C’est ainsi que Pope Hennessy, en signe d’estime, nomme Affan Tank Wen membre de la commission pour la réforme électorale, établie en 1882. Affan joue ainsi un rôle crucial dans le mouvement de réforme, certes limité, mais qui fait tout de même de grandes avancées pour l’époque. Affan doit d’ailleurs subir les brimades racistes de certains de ses contemporains, fortement ancrés dans le conservatisme et les traditions coloniales. Même si l’influence des Chinois dans l’île Maurice de la fin du 19e siècle reste limité, un grand pas a été franchi avec l’introduction des premières réformes électorale.

Si Affan Tank Wen fut actif au plan politique, il le fut tout autant, sinon plus, dans le domaine social où il eut moins à faire face à l’aigreur de ses contemporains. Aussi, après un bref engagement politique, il préféra se retirer des affaires publiques et se consacrer aux affaires sociales. Il s’engagea notamment auprès de Mère Barthèlemy qui avait fondé la congrégation du Bon et Perpétuel Secours qu’il aida, financièrement surtout, après le dévastateur cyclone de 1892, puis lors de l’épidémie de peste qui ravagea Port-Louis. Tant et si bien qu’Affan Tank Wen finit par devenir un héros pour les plus démunis qui étaient légion dans le Port-Louis de la fin du 19e. Ainsi après avoir obtenu le grade de kapitan, il hérita aussi du titre de “protecteur des pauvres”.
Entretemps, il n’avait pas négligé ses affaires. En 1890, le kapitan fut président de l’Association des commerçants chinois. Ses affaires étaient fructueuses et il avait fondé l’une des premieres distilleries, baptisée… Canton.

Affan Tank Wen mourut en 1900 sans laisser d’enfants… ni de successeurs de sa trempe pour préserver l’influence des descendants de Cantonais dans le commerce. Ainsi, les Hakkas, l’autre groupe dont sont issus les sino-mauriciens, virent là une opportunité de défier l’hégémonie cantonaise dans le commerce.
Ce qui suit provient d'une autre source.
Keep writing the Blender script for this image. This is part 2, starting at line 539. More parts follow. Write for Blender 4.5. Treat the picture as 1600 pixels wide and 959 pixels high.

Le jour des funérailles d’Affan Tank Wen, il y avait une très grande foule composée de centaines de petites gens auxquelles il était venu en aide mais aussi de notables qui l’appréciaient beaucoup. Pour lui rendre hommage, un timbre poste a même été émis à son effigie à l’occasion du centenaire de sa mort. A la mémoire de cet illustre port-louisien, une rue porte son nom dans le Ward IV.